Pero, sobre todo, implica la radical remodelación de la institución monárquica, que en Marruecos constituye el núcleo central del sistema político en su conjunto. No hay que olvidar que el rey concentra en su persona, y ejerce efectivamente, los principales poderes del Estado en todos los ámbitos: en relación con el ejecutivo, nombrando y destituyendo libremente al jefe de gobierno independientemente de la composición del Parlamento; en relación con el legislativo, pudiendo disolver las Cámaras y negándose a sancionar las leyes, reenviándolas para una nueva discusión; y en relación con el judicial, nombrando a los magistrados a propuesta del Consejo Superior de la Magistratura, que él mismo preside.

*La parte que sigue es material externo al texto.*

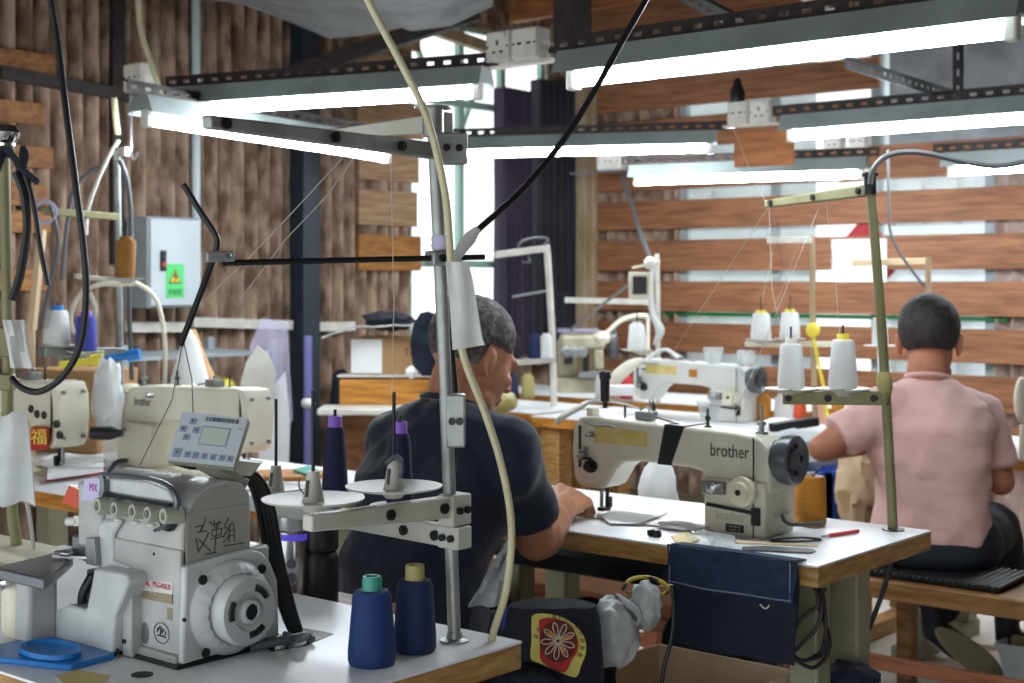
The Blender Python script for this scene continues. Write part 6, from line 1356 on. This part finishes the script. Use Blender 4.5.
ring_loft(b, [(hipP-Z*.062, .165, .125), (hipP-Z*.03, .19, .14), (hipP+Z*.04, .175, .122)], F2)
b.chain([hipP-R2*.095-Z*.0, kL, fL+Z*.09], [.095, .078, .066]); b.chain([hipP+R2*.105-Z*.0, kR, fR+Z*.09], [.10, .08, .066])
tr_ = build(b, 'trousers', 'dark_trousers', pk, world=True); remesh(tr_, .010, 4, .5, .02, .1)
for he, to in ((at(938, 632, d=4.78), at(986, 668, d=4.86)), (at(1012, 640, d=4.8), at(1046, 668, d=4.86))):
    d = (to-he).normalized(); sn = d.cross(RGT*.3+Z).normalized(); sn = sn if sn.dot(FWD) < 0 else -sn
    b = B(); b.chain([he, he+d*.09, to-d*.01-sn*.012], [.042, .046, .034]); b.cap(he-sn*.02, he-sn*.03+Z*.08, .042, .04); so = build(b, 'shoe', 'shoe_dark', pk, world=True); remesh(so, .008, 3)
    w2_ = d.cross(sn).normalized(); b = B(); rings = []
    for off, kk in ((.03, 1.04), (.044, 1.04), (.05, .96)):
        c = (he+to)/2+sn*off; L_ = (to-he).length/2+.035
        rings.append([c+d*L_*kk*math.cos(t*PI/14)+w2_*(.043+.006*math.cos(t*PI/14))*kk*math.sin(t*PI/14) for t in range(28)])
    b.loft(rings); build(b, 'sole', 'sole', so, world=True)
    for sg in (-1, 1):
        b = B(); c = he+w2_*sg*.04; b.tube([c-sn*.03, c+d*.04-sn*.005, c+d*.08-sn*.02, c+d*.12-sn*.005], [.004, .010, .004, .009], n=8, flat=.6); build(b, 'shoe_flash', 'shoe_orange' if sg < 0 else 'white_plastic', so, world=True)
hair(hcP, RH2, lambda a: (.6 if abs(math.atan2(math.sin(a), math.cos(a))) < .75 else (.1 if abs(math.atan2(math.sin(a), math.cos(a))) < 1.7 else -.78)), .009, 'hair_black', pk, 1.14)
for sx in (-1, 1):
    b = B(); b.ell(hcP+RH2 @ V((sx*.031, .075, .002))*1.14, .0105, 14, 10); e = build(b, 'eye', 'eye_white', pk, world=True)
    b = B(); b.ell(hcP+RH2 @ V((sx*.031, .083, -.001))*1.14, .0045, 10, 8); build(b, 'iris', 'dark', e, world=True)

En fin, la persona del rey, además de inviolable, es sagrada (sic), según la propia Constitución (art. 23) y ostenta la condición de jefe espiritual de sus súbditos o comendador de los creyentes (art. 19).

Resulta problemático, a la vista de la actitud que han venido mostrando en este último periodo los principales actores en el escenario político marroquí, que las reformas institucionales vayan a abrirse paso en un futuro próximo. Desaprovechada, finalmente, la oportunidad que brindaban las elecciones (como también las anteriores de 2002), las expectativas ante el desarrollo del necesario proceso de transición política en Marruecos no pueden dejar de resultar inciertas.